##### Data shown #####

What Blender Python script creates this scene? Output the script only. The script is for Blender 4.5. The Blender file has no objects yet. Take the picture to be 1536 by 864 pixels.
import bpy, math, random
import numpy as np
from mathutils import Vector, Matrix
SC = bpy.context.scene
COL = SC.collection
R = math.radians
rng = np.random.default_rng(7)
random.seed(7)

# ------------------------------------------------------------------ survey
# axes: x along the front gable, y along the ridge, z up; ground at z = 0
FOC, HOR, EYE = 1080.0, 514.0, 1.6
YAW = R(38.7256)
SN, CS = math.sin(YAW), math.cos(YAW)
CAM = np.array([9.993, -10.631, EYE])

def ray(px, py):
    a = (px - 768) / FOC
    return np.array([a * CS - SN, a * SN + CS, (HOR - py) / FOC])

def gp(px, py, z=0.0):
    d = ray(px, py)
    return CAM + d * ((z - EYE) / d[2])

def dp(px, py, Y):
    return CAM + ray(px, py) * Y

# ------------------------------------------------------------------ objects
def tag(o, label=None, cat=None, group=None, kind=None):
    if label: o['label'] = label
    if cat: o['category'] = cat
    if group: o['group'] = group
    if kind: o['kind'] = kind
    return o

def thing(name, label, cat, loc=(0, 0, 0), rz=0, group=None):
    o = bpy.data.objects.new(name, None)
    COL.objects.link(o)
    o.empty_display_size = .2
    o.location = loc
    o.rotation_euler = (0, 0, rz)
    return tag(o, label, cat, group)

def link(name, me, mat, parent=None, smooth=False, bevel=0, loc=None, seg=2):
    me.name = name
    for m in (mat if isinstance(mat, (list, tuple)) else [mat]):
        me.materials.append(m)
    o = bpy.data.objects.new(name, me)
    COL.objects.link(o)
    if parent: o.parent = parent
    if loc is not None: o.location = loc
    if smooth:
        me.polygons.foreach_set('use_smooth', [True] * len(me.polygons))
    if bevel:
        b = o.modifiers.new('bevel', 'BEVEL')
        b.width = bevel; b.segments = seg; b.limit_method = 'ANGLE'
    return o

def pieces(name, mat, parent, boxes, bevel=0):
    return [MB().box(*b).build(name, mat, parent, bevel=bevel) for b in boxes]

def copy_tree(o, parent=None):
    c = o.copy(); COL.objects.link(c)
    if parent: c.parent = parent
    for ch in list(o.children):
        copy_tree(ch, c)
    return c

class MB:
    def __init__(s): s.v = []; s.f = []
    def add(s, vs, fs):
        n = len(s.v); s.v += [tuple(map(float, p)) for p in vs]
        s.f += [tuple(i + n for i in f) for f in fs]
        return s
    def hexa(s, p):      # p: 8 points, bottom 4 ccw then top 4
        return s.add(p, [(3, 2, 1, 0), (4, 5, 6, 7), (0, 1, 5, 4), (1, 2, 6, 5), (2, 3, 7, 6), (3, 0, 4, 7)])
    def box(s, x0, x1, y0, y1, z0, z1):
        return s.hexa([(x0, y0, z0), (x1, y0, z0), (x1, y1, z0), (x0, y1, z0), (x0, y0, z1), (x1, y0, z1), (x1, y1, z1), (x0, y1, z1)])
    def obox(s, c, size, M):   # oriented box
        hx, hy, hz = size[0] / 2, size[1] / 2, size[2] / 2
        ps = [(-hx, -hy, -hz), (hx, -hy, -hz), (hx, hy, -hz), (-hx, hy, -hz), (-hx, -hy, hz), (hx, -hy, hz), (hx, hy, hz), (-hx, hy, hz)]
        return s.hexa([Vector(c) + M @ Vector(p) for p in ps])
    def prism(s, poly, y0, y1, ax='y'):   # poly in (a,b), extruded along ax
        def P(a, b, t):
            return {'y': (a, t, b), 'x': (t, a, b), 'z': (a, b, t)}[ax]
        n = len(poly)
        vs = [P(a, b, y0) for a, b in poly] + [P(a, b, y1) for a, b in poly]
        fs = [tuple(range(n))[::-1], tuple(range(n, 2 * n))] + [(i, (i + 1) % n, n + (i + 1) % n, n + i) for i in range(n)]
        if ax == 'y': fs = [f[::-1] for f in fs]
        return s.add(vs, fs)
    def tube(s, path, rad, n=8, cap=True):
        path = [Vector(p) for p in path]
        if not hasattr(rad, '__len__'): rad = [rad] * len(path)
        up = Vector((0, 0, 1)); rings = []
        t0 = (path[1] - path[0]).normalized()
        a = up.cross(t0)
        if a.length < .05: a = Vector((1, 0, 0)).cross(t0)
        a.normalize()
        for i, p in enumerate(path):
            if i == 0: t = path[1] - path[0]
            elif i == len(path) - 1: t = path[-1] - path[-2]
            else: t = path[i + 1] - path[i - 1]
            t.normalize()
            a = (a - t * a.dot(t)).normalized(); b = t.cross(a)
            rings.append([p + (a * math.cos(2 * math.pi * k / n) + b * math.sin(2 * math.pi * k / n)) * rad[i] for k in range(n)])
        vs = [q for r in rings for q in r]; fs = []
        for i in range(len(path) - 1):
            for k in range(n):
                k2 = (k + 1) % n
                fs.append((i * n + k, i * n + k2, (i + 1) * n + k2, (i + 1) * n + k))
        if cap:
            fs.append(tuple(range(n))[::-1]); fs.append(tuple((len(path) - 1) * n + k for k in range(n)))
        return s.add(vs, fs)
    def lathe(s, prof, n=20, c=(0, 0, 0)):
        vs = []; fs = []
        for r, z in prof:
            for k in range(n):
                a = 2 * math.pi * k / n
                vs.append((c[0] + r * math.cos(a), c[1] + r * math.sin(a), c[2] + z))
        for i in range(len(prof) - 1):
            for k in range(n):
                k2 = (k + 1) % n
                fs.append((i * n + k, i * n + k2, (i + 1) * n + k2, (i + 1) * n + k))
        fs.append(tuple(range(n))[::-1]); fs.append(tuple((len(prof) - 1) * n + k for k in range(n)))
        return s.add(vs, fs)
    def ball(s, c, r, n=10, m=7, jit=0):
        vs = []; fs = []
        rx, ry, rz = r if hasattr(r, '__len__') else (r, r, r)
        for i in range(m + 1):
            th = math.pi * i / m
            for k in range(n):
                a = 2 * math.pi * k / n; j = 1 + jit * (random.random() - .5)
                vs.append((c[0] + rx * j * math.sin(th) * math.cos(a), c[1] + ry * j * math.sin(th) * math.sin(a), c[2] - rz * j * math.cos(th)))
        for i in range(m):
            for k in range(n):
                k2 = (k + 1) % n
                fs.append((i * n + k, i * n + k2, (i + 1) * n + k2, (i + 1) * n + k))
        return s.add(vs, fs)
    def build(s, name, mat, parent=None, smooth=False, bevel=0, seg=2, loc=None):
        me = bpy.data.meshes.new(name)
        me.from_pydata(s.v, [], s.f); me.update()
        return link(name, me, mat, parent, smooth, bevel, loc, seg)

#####

**What is being asked:**
Give every line of the material again, exactly as it reads.

**Solution for this exercise:**
What Blender Python script creates this scene? Output the script only. The script is for Blender 4.5. The Blender file has no objects yet. Take the picture to be 1536 by 864 pixels.
import bpy, math, random
import numpy as np
from mathutils import Vector, Matrix
SC = bpy.context.scene
COL = SC.collection
R = math.radians
rng = np.random.default_rng(7)
random.seed(7)

# ------------------------------------------------------------------ survey
# axes: x along the front gable, y along the ridge, z up; ground at z = 0
FOC, HOR, EYE = 1080.0, 514.0, 1.6
YAW = R(38.7256)
SN, CS = math.sin(YAW), math.cos(YAW)
CAM = np.array([9.993, -10.631, EYE])

def ray(px, py):
    a = (px - 768) / FOC
    return np.array([a * CS - SN, a * SN + CS, (HOR - py) / FOC])

def gp(px, py, z=0.0):
    d = ray(px, py)
    return CAM + d * ((z - EYE) / d[2])

def dp(px, py, Y):
    return CAM + ray(px, py) * Y

# ------------------------------------------------------------------ objects
def tag(o, label=None, cat=None, group=None, kind=None):
    if label: o['label'] = label
    if cat: o['category'] = cat
    if group: o['group'] = group
    if kind: o['kind'] = kind
    return o

def thing(name, label, cat, loc=(0, 0, 0), rz=0, group=None):
    o = bpy.data.objects.new(name, None)
    COL.objects.link(o)
    o.empty_display_size = .2
    o.location = loc
    o.rotation_euler = (0, 0, rz)
    return tag(o, label, cat, group)

def link(name, me, mat, parent=None, smooth=False, bevel=0, loc=None, seg=2):
    me.name = name
    for m in (mat if isinstance(mat, (list, tuple)) else [mat]):
        me.materials.append(m)
    o = bpy.data.objects.new(name, me)
    COL.objects.link(o)
    if parent: o.parent = parent
    if loc is not None: o.location = loc
    if smooth:
        me.polygons.foreach_set('use_smooth', [True] * len(me.polygons))
    if bevel:
        b = o.modifiers.new('bevel', 'BEVEL')
        b.width = bevel; b.segments = seg; b.limit_method = 'ANGLE'
    return o

def pieces(name, mat, parent, boxes, bevel=0):
    return [MB().box(*b).build(name, mat, parent, bevel=bevel) for b in boxes]

def copy_tree(o, parent=None):
    c = o.copy(); COL.objects.link(c)
    if parent: c.parent = parent
    for ch in list(o.children):
        copy_tree(ch, c)
    return c

class MB:
    def __init__(s): s.v = []; s.f = []
    def add(s, vs, fs):
        n = len(s.v); s.v += [tuple(map(float, p)) for p in vs]
        s.f += [tuple(i + n for i in f) for f in fs]
        return s
    def hexa(s, p):      # p: 8 points, bottom 4 ccw then top 4
        return s.add(p, [(3, 2, 1, 0), (4, 5, 6, 7), (0, 1, 5, 4), (1, 2, 6, 5), (2, 3, 7, 6), (3, 0, 4, 7)])
    def box(s, x0, x1, y0, y1, z0, z1):
        return s.hexa([(x0, y0, z0), (x1, y0, z0), (x1, y1, z0), (x0, y1, z0), (x0, y0, z1), (x1, y0, z1), (x1, y1, z1), (x0, y1, z1)])
    def obox(s, c, size, M):   # oriented box
        hx, hy, hz = size[0] / 2, size[1] / 2, size[2] / 2
        ps = [(-hx, -hy, -hz), (hx, -hy, -hz), (hx, hy, -hz), (-hx, hy, -hz), (-hx, -hy, hz), (hx, -hy, hz), (hx, hy, hz), (-hx, hy, hz)]
        return s.hexa([Vector(c) + M @ Vector(p) for p in ps])
    def prism(s, poly, y0, y1, ax='y'):   # poly in (a,b), extruded along ax
        def P(a, b, t):
            return {'y': (a, t, b), 'x': (t, a, b), 'z': (a, b, t)}[ax]
        n = len(poly)
        vs = [P(a, b, y0) for a, b in poly] + [P(a, b, y1) for a, b in poly]
        fs = [tuple(range(n))[::-1], tuple(range(n, 2 * n))] + [(i, (i + 1) % n, n + (i + 1) % n, n + i) for i in range(n)]
        if ax == 'y': fs = [f[::-1] for f in fs]
        return s.add(vs, fs)
    def tube(s, path, rad, n=8, cap=True):
        path = [Vector(p) for p in path]
        if not hasattr(rad, '__len__'): rad = [rad] * len(path)
        up = Vector((0, 0, 1)); rings = []
        t0 = (path[1] - path[0]).normalized()
        a = up.cross(t0)
        if a.length < .05: a = Vector((1, 0, 0)).cross(t0)
        a.normalize()
        for i, p in enumerate(path):
            if i == 0: t = path[1] - path[0]
            elif i == len(path) - 1: t = path[-1] - path[-2]
            else: t = path[i + 1] - path[i - 1]
            t.normalize()
            a = (a - t * a.dot(t)).normalized(); b = t.cross(a)
            rings.append([p + (a * math.cos(2 * math.pi * k / n) + b * math.sin(2 * math.pi * k / n)) * rad[i] for k in range(n)])
        vs = [q for r in rings for q in r]; fs = []
        for i in range(len(path) - 1):
            for k in range(n):
                k2 = (k + 1) % n
                fs.append((i * n + k, i * n + k2, (i + 1) * n + k2, (i + 1) * n + k))
        if cap:
            fs.append(tuple(range(n))[::-1]); fs.append(tuple((len(path) - 1) * n + k for k in range(n)))
        return s.add(vs, fs)
    def lathe(s, prof, n=20, c=(0, 0, 0)):
        vs = []; fs = []
        for r, z in prof:
            for k in range(n):
                a = 2 * math.pi * k / n
                vs.append((c[0] + r * math.cos(a), c[1] + r * math.sin(a), c[2] + z))
        for i in range(len(prof) - 1):
            for k in range(n):
                k2 = (k + 1) % n
                fs.append((i * n + k, i * n + k2, (i + 1) * n + k2, (i + 1) * n + k))
        fs.append(tuple(range(n))[::-1]); fs.append(tuple((len(prof) - 1) * n + k for k in range(n)))
        return s.add(vs, fs)
    def ball(s, c, r, n=10, m=7, jit=0):
        vs = []; fs = []
        rx, ry, rz = r if hasattr(r, '__len__') else (r, r, r)
        for i in range(m + 1):
            th = math.pi * i / m
            for k in range(n):
                a = 2 * math.pi * k / n; j = 1 + jit * (random.random() - .5)
                vs.append((c[0] + rx * j * math.sin(th) * math.cos(a), c[1] + ry * j * math.sin(th) * math.sin(a), c[2] - rz * j * math.cos(th)))
        for i in range(m):
            for k in range(n):
                k2 = (k + 1) % n
                fs.append((i * n + k, i * n + k2, (i + 1) * n + k2, (i + 1) * n + k))
        return s.add(vs, fs)
    def build(s, name, mat, parent=None, smooth=False, bevel=0, seg=2, loc=None):
        me = bpy.data.meshes.new(name)
        me.from_pydata(s.v, [], s.f); me.update()
        return link(name, me, mat, parent, smooth, bevel, loc, seg)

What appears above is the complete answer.